▸ **WHAT IS ASKED**
Please transcribe the listing below in full and word for word, without its pictures.

►

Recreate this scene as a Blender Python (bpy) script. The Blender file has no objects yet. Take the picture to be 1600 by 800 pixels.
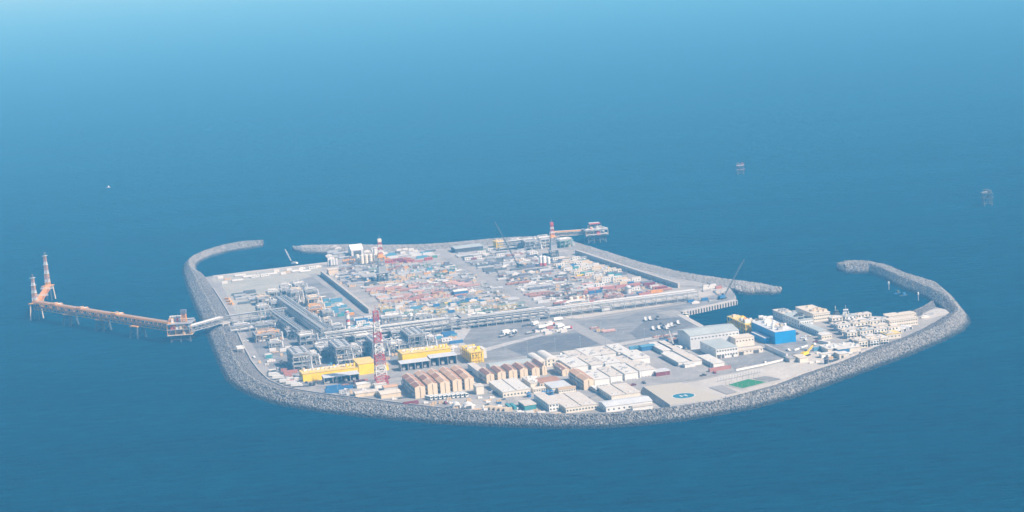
import math
SKY_STRENGTH, SUN_STRENGTH, EXPO = .085, 5.0, 0.46
SEA_A, SEA_B = (.0, .010, .030), (.0, .060, .110)
HAZE_COL, HAZE_ABS, HAZE_D = (.15, .54, .95), (.87, .58, 0.0), .00022
import bpy, math, random
import numpy as np
from mathutils import Vector, Matrix
from mathutils.geometry import tessellate_polygon

random.seed(7)
RNG = np.random.default_rng(7)
C = bpy.context.scene.collection
D = bpy.data
SC = bpy.context.scene

# ------------------------------------------------------------------ image coordinates
# layout points are image pixels (x, y), projected through the camera onto
# level ground, in metres, with the camera above the origin
FL, HZ, ROLL, CAMH = 3260.0, -120.0, math.radians(4.3), 368.0
PIT = math.atan((400 - HZ) / FL)
CR, SR, CP, SP = math.cos(ROLL), math.sin(ROLL), math.cos(PIT), math.sin(PIT)
GZ = 4.0
TH = math.radians(14.5)
AX = Vector((math.cos(TH), math.sin(TH), 0))
BX = Vector((-math.sin(TH), math.cos(TH), 0))

def P(x, y, z=GZ):
    u = (x - 800) / FL; v = -(y - 400) / FL
    u, v = u * CR + v * SR, -u * SR + v * CR
    dy = CP + v * SP; dz = -SP + v * CP
    t = (z - CAMH) / dz
    return Vector((u * t, dy * t, z))

def proj(p):
    dx, dy, dz = p[0], p[1], p[2] - CAMH
    w = dy * CP - dz * SP
    u = dx / w; v = (dy * SP + dz * CP) / w
    u, v = u * CR - v * SR, u * SR + v * CR
    return 800 + u * FL, 400 - v * FL

def along(p, d, x1):
    """metres from p in direction d until image column x1"""
    t = 10.0
    for _ in range(12):
        f = proj(p + d * t)[0] - x1
        g = (proj(p + d * (t + .5))[0] - proj(p + d * t)[0]) / .5
        t -= f / g
    return t

# ------------------------------------------------------------------ materials
MATS = {}
def _nt(name):
    m = D.materials.new(name); m.use_nodes = True
    nt = m.node_tree; b = nt.nodes['Principled BSDF']
    return m, nt, b

def mat(name, col, rough=.6, metal=0.0, var=.12, scale=.25, dirt=None, spec=.4, island=0.0, stripes=None):
    """painted / mineral surface with large soft blotches; dirt = second colour; island = random tint per loose piece"""
    if name in MATS: return MATS[name]
    m, nt, b = _nt(name)
    N, L = nt.nodes.new, nt.links.new
    tc = N('ShaderNodeTexCoord')
    n1 = N('ShaderNodeTexNoise'); n1.inputs['Scale'].default_value = scale; n1.inputs['Detail'].default_value = 6
    n1.inputs['Roughness'].default_value = .65
    L(tc.outputs['Object'], n1.inputs['Vector'])
    ramp = N('ShaderNodeMapRange'); ramp.inputs[1].default_value = .32; ramp.inputs[2].default_value = .68
    L(n1.outputs['Fac'], ramp.inputs[0])
    mix = N('ShaderNodeMix'); mix.data_type = 'RGBA'
    c2 = dirt if dirt else tuple(max(0, c * (1 - var * 2)) for c in col)
    mix.inputs[6].default_value = (*col, 1); mix.inputs[7].default_value = (*c2, 1)
    if dirt:
        pw = N('ShaderNodeMath'); pw.operation = 'MULTIPLY'; pw.inputs[1].default_value = var
        L(ramp.outputs[0], pw.inputs[0]); L(pw.outputs[0], mix.inputs[0])
    else:
        L(ramp.outputs[0], mix.inputs[0])
    out = mix.outputs[2]
    if island:
        g = N('ShaderNodeNewGeometry')
        mr = N('ShaderNodeMapRange'); mr.inputs[3].default_value = 1 - island; mr.inputs[4].default_value = 1 + island
        L(g.outputs['Random Per Island'], mr.inputs[0])
        mm = N('ShaderNodeMix'); mm.data_type = 'RGBA'; mm.blend_type = 'MULTIPLY'; mm.inputs[0].default_value = 1
        L(out, mm.inputs[6]); L(mr.outputs[0], mm.inputs[7]); out = mm.outputs[2]
    if stripes:
        ax, per, amt = stripes
        sx = N('ShaderNodeSeparateXYZ'); L(tc.outputs['Object'], sx.inputs[0])
        ma = N('ShaderNodeMath'); ma.operation = 'MULTIPLY'; ma.inputs[1].default_value = 1.0 / per
        L(sx.outputs[ax], ma.inputs[0])
        fr = N('ShaderNodeMath'); fr.operation = 'FRACT'; L(ma.outputs[0], fr.inputs[0])
        gt = N('ShaderNodeMath'); gt.operation = 'LESS_THAN'; gt.inputs[1].default_value = .14; L(fr.outputs[0], gt.inputs[0])
        mu = N('ShaderNodeMath'); mu.operation = 'MULTIPLY'; mu.inputs[1].default_value = amt; L(gt.outputs[0], mu.inputs[0])
        m2 = N('ShaderNodeMix'); m2.data_type = 'RGBA'; L(mu.outputs[0], m2.inputs[0]); L(out, m2.inputs[6])
        m2.inputs[7].default_value = tuple(c * .55 for c in col) + (1,)
        out = m2.outputs[2]
    L(out, b.inputs['Base Color'])
    b.inputs['Roughness'].default_value = rough; b.inputs['Metallic'].default_value = metal
    b.inputs['Specular IOR Level'].default_value = spec
    MATS[name] = m
    return m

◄

▸ **RESULT FOR THIS EXERCISE**
Recreate this scene as a Blender Python (bpy) script. The Blender file has no objects yet. Take the picture to be 1600 by 800 pixels.
import math
SKY_STRENGTH, SUN_STRENGTH, EXPO = .085, 5.0, 0.46
SEA_A, SEA_B = (.0, .010, .030), (.0, .060, .110)
HAZE_COL, HAZE_ABS, HAZE_D = (.15, .54, .95), (.87, .58, 0.0), .00022
import bpy, math, random
import numpy as np
from mathutils import Vector, Matrix
from mathutils.geometry import tessellate_polygon

random.seed(7)
RNG = np.random.default_rng(7)
C = bpy.context.scene.collection
D = bpy.data
SC = bpy.context.scene

# ------------------------------------------------------------------ image coordinates
# layout points are image pixels (x, y), projected through the camera onto
# level ground, in metres, with the camera above the origin
FL, HZ, ROLL, CAMH = 3260.0, -120.0, math.radians(4.3), 368.0
PIT = math.atan((400 - HZ) / FL)
CR, SR, CP, SP = math.cos(ROLL), math.sin(ROLL), math.cos(PIT), math.sin(PIT)
GZ = 4.0
TH = math.radians(14.5)
AX = Vector((math.cos(TH), math.sin(TH), 0))
BX = Vector((-math.sin(TH), math.cos(TH), 0))

def P(x, y, z=GZ):
    u = (x - 800) / FL; v = -(y - 400) / FL
    u, v = u * CR + v * SR, -u * SR + v * CR
    dy = CP + v * SP; dz = -SP + v * CP
    t = (z - CAMH) / dz
    return Vector((u * t, dy * t, z))

def proj(p):
    dx, dy, dz = p[0], p[1], p[2] - CAMH
    w = dy * CP - dz * SP
    u = dx / w; v = (dy * SP + dz * CP) / w
    u, v = u * CR - v * SR, u * SR + v * CR
    return 800 + u * FL, 400 - v * FL

def along(p, d, x1):
    """metres from p in direction d until image column x1"""
    t = 10.0
    for _ in range(12):
        f = proj(p + d * t)[0] - x1
        g = (proj(p + d * (t + .5))[0] - proj(p + d * t)[0]) / .5
        t -= f / g
    return t

# ------------------------------------------------------------------ materials
MATS = {}
def _nt(name):
    m = D.materials.new(name); m.use_nodes = True
    nt = m.node_tree; b = nt.nodes['Principled BSDF']
    return m, nt, b

def mat(name, col, rough=.6, metal=0.0, var=.12, scale=.25, dirt=None, spec=.4, island=0.0, stripes=None):
    """painted / mineral surface with large soft blotches; dirt = second colour; island = random tint per loose piece"""
    if name in MATS: return MATS[name]
    m, nt, b = _nt(name)
    N, L = nt.nodes.new, nt.links.new
    tc = N('ShaderNodeTexCoord')
    n1 = N('ShaderNodeTexNoise'); n1.inputs['Scale'].default_value = scale; n1.inputs['Detail'].default_value = 6
    n1.inputs['Roughness'].default_value = .65
    L(tc.outputs['Object'], n1.inputs['Vector'])
    ramp = N('ShaderNodeMapRange'); ramp.inputs[1].default_value = .32; ramp.inputs[2].default_value = .68
    L(n1.outputs['Fac'], ramp.inputs[0])
    mix = N('ShaderNodeMix'); mix.data_type = 'RGBA'
    c2 = dirt if dirt else tuple(max(0, c * (1 - var * 2)) for c in col)
    mix.inputs[6].default_value = (*col, 1); mix.inputs[7].default_value = (*c2, 1)
    if dirt:
        pw = N('ShaderNodeMath'); pw.operation = 'MULTIPLY'; pw.inputs[1].default_value = var
        L(ramp.outputs[0], pw.inputs[0]); L(pw.outputs[0], mix.inputs[0])
    else:
        L(ramp.outputs[0], mix.inputs[0])
    out = mix.outputs[2]
    if island:
        g = N('ShaderNodeNewGeometry')
        mr = N('ShaderNodeMapRange'); mr.inputs[3].default_value = 1 - island; mr.inputs[4].default_value = 1 + island
        L(g.outputs['Random Per Island'], mr.inputs[0])
        mm = N('ShaderNodeMix'); mm.data_type = 'RGBA'; mm.blend_type = 'MULTIPLY'; mm.inputs[0].default_value = 1
        L(out, mm.inputs[6]); L(mr.outputs[0], mm.inputs[7]); out = mm.outputs[2]
    if stripes:
        ax, per, amt = stripes
        sx = N('ShaderNodeSeparateXYZ'); L(tc.outputs['Object'], sx.inputs[0])
        ma = N('ShaderNodeMath'); ma.operation = 'MULTIPLY'; ma.inputs[1].default_value = 1.0 / per
        L(sx.outputs[ax], ma.inputs[0])
        fr = N('ShaderNodeMath'); fr.operation = 'FRACT'; L(ma.outputs[0], fr.inputs[0])
        gt = N('ShaderNodeMath'); gt.operation = 'LESS_THAN'; gt.inputs[1].default_value = .14; L(fr.outputs[0], gt.inputs[0])
        mu = N('ShaderNodeMath'); mu.operation = 'MULTIPLY'; mu.inputs[1].default_value = amt; L(gt.outputs[0], mu.inputs[0])
        m2 = N('ShaderNodeMix'); m2.data_type = 'RGBA'; L(mu.outputs[0], m2.inputs[0]); L(out, m2.inputs[6])
        m2.inputs[7].default_value = tuple(c * .55 for c in col) + (1,)
        out = m2.outputs[2]
    L(out, b.inputs['Base Color'])
    b.inputs['Roughness'].default_value = rough; b.inputs['Metallic'].default_value = metal
    b.inputs['Specular IOR Level'].default_value = spec
    MATS[name] = m
    return m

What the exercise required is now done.